A $1.4 Million Extramarital Affair Can't Be Blamed on One Store

The luxury retailer Neiman Marcus is being sued by a former prolific shopper whose husband used her credit and her personal shopper to finance an affair with one of the store's employees. He bought his mistress $1.4 million in luxury items that his wife was unable to return.

Much as I feel for Patricia Walker, this seems more like a personal vendetta (which I can't blame her for) than a case with merit.

They were a married couple and her husband said the gifts were for Walker. How is the store responsible?


This seems to happen so often in affairs. The person who is cheated on desperately wants to blame someone other than the spouse who cheated. And while I get that, it makes no sense.

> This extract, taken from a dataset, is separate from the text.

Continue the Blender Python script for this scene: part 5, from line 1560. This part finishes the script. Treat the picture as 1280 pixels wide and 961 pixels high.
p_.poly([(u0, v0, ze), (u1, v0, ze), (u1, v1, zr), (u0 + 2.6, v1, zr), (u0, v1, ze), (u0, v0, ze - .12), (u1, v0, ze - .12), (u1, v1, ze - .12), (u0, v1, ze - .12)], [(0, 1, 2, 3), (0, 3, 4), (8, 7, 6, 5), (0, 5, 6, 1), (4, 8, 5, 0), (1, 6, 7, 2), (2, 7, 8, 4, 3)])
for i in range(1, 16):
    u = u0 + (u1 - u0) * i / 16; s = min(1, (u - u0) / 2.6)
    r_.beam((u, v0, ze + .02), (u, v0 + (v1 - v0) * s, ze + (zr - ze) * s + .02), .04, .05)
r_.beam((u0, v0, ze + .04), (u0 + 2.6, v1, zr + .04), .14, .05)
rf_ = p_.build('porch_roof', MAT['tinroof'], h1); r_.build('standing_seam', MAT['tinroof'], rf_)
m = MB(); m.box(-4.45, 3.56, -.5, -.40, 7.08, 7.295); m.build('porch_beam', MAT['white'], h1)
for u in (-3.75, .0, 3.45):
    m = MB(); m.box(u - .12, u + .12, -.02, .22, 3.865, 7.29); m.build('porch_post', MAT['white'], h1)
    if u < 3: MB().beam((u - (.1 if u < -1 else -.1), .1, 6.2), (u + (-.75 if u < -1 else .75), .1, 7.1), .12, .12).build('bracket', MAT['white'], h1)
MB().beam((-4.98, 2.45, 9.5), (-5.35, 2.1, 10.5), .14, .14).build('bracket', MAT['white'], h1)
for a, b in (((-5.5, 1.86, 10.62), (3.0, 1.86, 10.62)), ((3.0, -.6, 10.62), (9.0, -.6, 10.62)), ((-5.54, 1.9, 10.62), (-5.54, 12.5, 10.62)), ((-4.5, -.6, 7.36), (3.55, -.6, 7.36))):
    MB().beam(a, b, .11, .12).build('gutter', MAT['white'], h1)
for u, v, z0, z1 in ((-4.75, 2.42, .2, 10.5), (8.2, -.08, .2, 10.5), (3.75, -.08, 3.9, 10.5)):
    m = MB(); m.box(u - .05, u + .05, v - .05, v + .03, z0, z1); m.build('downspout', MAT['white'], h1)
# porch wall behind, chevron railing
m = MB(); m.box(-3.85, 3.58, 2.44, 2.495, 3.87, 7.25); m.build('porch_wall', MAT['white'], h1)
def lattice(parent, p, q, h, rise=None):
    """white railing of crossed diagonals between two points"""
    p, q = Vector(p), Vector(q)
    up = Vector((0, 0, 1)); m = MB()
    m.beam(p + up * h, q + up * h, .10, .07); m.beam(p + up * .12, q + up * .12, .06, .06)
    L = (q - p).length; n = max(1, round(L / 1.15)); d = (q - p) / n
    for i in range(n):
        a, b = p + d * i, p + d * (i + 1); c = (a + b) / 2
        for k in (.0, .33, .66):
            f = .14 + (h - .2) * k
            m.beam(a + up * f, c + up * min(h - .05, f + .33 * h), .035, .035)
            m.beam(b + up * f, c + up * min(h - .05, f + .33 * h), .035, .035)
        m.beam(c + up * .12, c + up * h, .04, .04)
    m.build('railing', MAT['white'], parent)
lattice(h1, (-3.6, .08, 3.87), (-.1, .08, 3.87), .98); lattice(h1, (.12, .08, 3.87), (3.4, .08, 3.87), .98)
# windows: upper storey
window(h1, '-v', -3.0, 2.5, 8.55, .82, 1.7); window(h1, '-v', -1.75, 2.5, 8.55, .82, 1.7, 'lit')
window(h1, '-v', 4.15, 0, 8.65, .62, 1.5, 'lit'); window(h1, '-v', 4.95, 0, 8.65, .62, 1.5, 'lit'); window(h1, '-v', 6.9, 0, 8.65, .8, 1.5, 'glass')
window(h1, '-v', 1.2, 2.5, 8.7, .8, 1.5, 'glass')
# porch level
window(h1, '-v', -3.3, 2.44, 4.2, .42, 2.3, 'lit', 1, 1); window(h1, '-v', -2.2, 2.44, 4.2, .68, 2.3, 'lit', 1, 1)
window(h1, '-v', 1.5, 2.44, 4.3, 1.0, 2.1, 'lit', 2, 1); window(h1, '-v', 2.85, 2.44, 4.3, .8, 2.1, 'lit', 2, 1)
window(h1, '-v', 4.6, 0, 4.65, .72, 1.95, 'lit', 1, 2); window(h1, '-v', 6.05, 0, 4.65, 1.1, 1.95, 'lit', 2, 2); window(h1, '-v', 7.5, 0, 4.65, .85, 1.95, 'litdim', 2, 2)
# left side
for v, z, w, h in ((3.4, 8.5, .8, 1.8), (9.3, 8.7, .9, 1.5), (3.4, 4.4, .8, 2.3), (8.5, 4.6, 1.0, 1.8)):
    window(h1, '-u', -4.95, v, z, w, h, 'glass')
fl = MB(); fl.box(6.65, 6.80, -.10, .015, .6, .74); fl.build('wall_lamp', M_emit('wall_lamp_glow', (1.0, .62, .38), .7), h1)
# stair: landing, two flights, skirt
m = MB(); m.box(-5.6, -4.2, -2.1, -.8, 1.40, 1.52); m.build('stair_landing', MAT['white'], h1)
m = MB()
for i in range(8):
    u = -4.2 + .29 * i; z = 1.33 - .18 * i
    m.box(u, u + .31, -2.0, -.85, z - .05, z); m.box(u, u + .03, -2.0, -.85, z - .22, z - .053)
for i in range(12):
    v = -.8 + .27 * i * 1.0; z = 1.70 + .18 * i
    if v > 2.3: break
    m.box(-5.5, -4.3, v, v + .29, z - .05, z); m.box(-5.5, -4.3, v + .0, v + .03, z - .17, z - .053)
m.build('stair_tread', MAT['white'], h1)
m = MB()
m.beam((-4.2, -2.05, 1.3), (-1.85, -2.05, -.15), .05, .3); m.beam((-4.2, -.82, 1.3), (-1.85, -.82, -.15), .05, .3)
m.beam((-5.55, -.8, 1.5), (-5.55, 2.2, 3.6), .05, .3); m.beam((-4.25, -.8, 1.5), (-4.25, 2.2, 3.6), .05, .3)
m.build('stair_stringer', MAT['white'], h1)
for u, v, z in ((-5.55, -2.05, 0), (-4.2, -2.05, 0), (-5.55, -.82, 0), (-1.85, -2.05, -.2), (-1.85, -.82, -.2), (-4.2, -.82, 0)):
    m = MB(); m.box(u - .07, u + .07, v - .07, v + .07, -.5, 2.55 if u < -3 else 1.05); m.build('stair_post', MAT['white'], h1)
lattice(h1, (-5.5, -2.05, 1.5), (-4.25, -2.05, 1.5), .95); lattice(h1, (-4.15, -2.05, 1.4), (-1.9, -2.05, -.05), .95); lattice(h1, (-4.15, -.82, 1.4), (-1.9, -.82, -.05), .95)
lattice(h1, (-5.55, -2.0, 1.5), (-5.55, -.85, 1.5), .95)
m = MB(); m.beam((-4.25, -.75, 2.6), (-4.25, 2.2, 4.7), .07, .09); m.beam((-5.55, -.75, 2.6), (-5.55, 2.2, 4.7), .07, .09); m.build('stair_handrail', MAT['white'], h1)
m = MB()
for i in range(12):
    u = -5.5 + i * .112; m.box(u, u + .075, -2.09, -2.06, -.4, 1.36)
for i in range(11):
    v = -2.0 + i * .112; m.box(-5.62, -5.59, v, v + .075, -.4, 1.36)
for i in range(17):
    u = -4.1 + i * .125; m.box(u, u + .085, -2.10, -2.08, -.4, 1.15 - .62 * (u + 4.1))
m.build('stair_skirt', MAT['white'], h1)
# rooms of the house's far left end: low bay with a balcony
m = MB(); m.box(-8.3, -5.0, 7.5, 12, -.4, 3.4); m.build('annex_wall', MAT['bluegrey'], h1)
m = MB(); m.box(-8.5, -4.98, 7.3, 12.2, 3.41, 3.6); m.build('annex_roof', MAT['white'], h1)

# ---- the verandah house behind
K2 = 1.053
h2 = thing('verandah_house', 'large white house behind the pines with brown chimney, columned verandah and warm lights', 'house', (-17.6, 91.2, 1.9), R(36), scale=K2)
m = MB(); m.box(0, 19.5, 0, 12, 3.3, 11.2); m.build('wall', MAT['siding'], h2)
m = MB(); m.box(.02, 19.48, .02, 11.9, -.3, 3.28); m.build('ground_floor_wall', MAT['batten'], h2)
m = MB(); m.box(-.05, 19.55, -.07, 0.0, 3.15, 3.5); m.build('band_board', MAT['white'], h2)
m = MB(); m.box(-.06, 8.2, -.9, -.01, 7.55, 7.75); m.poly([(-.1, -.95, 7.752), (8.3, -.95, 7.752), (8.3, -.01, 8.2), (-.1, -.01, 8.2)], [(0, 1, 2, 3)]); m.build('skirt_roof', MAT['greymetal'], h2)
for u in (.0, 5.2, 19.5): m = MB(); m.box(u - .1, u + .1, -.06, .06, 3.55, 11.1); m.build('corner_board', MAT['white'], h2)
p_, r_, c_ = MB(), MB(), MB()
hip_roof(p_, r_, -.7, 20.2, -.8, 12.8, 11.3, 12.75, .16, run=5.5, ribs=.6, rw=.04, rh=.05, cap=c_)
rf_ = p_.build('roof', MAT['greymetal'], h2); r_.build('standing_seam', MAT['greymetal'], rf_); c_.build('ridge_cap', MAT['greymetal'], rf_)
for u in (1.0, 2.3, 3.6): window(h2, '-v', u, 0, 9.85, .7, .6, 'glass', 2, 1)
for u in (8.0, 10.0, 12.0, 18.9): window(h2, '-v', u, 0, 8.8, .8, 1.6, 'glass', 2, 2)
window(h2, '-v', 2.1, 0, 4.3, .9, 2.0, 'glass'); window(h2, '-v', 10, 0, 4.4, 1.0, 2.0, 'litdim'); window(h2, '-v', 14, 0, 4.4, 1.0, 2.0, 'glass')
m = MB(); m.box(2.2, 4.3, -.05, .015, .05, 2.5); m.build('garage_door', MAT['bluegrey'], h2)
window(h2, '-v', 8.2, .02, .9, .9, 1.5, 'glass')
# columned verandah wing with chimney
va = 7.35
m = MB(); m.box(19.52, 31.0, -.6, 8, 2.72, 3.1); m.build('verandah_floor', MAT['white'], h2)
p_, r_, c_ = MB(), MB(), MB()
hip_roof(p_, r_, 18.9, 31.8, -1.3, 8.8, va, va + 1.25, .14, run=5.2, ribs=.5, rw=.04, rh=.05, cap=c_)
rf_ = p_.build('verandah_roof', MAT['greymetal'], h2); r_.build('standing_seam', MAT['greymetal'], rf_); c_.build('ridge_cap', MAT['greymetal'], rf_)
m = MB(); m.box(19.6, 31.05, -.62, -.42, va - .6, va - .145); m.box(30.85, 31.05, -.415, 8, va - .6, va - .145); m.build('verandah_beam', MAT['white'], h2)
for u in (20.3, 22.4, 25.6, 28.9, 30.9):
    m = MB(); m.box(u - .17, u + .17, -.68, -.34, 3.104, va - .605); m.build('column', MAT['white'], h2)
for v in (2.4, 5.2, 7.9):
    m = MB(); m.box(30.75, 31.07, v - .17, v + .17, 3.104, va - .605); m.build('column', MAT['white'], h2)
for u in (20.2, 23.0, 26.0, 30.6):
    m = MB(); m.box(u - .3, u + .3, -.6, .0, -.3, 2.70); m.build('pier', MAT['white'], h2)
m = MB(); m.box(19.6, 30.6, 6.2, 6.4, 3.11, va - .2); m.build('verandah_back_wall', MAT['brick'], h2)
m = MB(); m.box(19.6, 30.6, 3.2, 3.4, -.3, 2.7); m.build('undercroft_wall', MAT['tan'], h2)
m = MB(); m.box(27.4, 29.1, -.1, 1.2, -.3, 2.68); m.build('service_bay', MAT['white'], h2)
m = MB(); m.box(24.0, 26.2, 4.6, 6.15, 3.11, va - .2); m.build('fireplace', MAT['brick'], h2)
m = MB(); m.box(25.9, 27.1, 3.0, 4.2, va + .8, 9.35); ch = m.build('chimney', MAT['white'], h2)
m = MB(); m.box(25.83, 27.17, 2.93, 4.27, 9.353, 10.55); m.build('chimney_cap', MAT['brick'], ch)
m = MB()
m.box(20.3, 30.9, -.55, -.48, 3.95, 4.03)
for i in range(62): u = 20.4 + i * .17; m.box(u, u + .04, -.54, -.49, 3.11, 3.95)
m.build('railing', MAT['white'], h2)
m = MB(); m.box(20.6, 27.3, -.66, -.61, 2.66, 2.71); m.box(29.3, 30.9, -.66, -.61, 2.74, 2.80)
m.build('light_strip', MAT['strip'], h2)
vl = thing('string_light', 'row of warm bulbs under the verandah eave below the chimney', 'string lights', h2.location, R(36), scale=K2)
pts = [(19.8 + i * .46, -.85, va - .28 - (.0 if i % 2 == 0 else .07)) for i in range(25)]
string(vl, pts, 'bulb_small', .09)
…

It isn't a store's responsibility to make sure a man isn't cheating any more than it is a woman's responsibility not to sleep with a married man. It's the person in the relationship who is solely responsible for his actions.

All these lawsuits trying to blame someone else for a person's cheating ways are crazy talk. Sure, a woman can entice a man and turn him on, but if someone steps out on their marriage, THEY are to blame.

This lawsuit may have some merit given it was able to fly at all, but it also seems like there is some element of shifting the blame from the husband to the store and its employee. Sure, it's a shady and sleazy situation, but it isn't Neiman's fault.

A marital affair is ultimately not anyone's business. Sure, I would look down on it and find it gross, but it isn't my place to stop it or to say no. It's impossible to know someone else's situation.

In an affair, there are only two people to blame and neither of them is outside the marriage.

Do you think she has a good lawsuit?